I could not change to their ways. I desperately needed Love. I could not become Hate.

And, I was a mere child. Did I dare to challenge them directly? No. I was not that powerful.

Along the way, to protect the Love in my heart, I gradually hid my True Self. I shut down.  It was not safe to show my True Self. Yet, it was unthinkable to change.

My True Self became like a tiny, vestigial fragment, frozen in amber.

In many ways, I lost my life. That is, my True Self shrank almost to Nothingness.

But I would have rather enshrined a tiny piece of my Truth, than inherit my family's entire World.
 I would rather have minimized myself to the insignificance of an atom, than to become a full-blown human being of their rage and cruelty.

 This is what it means to say, "What profit would there be for one to gain the whole world and forfeit his life?" I would have had to kill my loving Soul, in order to inherit their World. A horrible bargain. I refused to do it.

As an adult, I suppose that I had other choices than to "take up my cross" and follow after Jesus.

I could have tried to numb the pain. Plenty of people do this, by abusing drugs or alcohol, or both. In this, I would have destroyed myself, perhaps to the point of Death.

I could have denied that this was my life. That would probably have led to some form of alternate reality, such as insanity.

I could have decided to end my life. Plenty of people commit suicide, because the pain is excruciating, and they desperately want to stop the pain.  I fought so hard as a child to have a life and have it abundantly. I cannot do this, that is not what I have fought so hard for.

You notice that in the Gospel, Jesus tells His disciples that, "He must go to Jerusalem and suffer greatly, and be killed and on the third day, be raised." Then, when Peter objects to this prophesy, Jesus tells Peter, "You are an obstacle to me."

You see, denying the Cross is the secular response. We say, 'Nuh uh! Make it go away."

The sacred response is our Resurrection Faith.

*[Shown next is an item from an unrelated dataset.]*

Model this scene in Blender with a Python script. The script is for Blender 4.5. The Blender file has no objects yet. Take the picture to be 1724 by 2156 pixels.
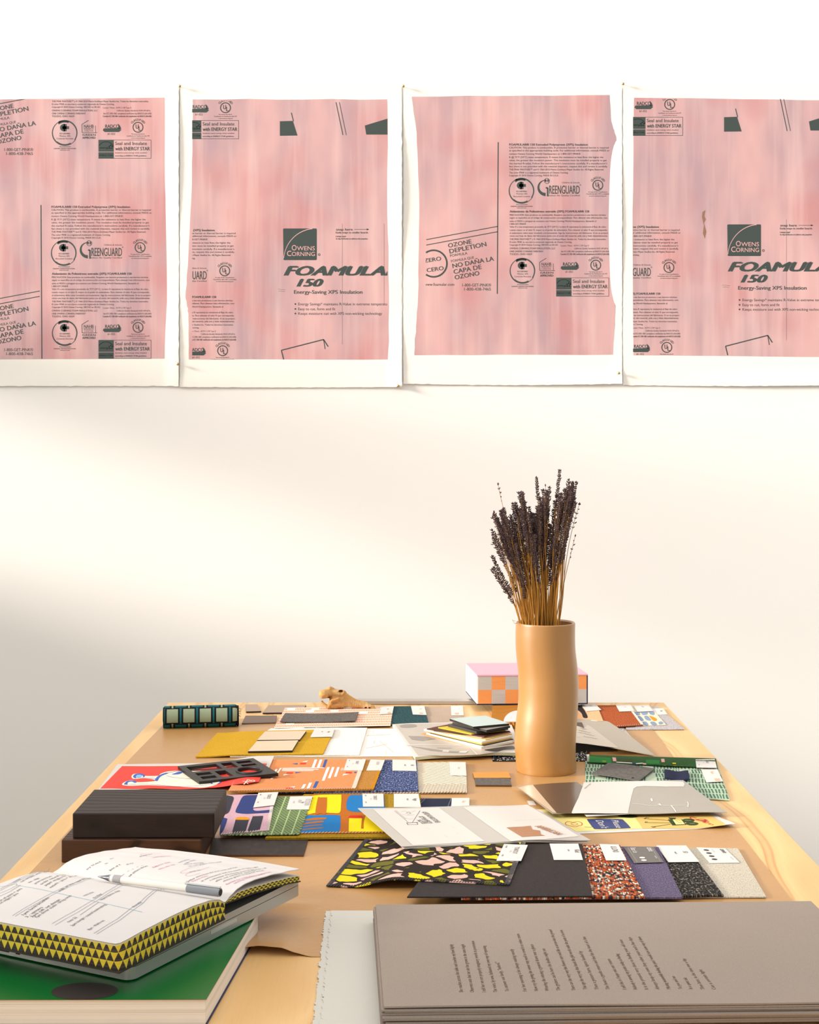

We say, like Jesus, 'Yes, I am going to carry my Cross of Pain, because I am going to my Resurrection!'  In this way, we trust God to raise us up again.

I often question what to do with the Pain? The answer for me has been to use the Pain, to define my message, in order to help others. And so, I write in this space, not to complain about my life, but to praise God for His Grace in my life.

The only way to handle one's Pain in life is to walk through it, seeking your Resurrection at the other side. We become the Pain and by doing so, we surpass it.  We conquer it!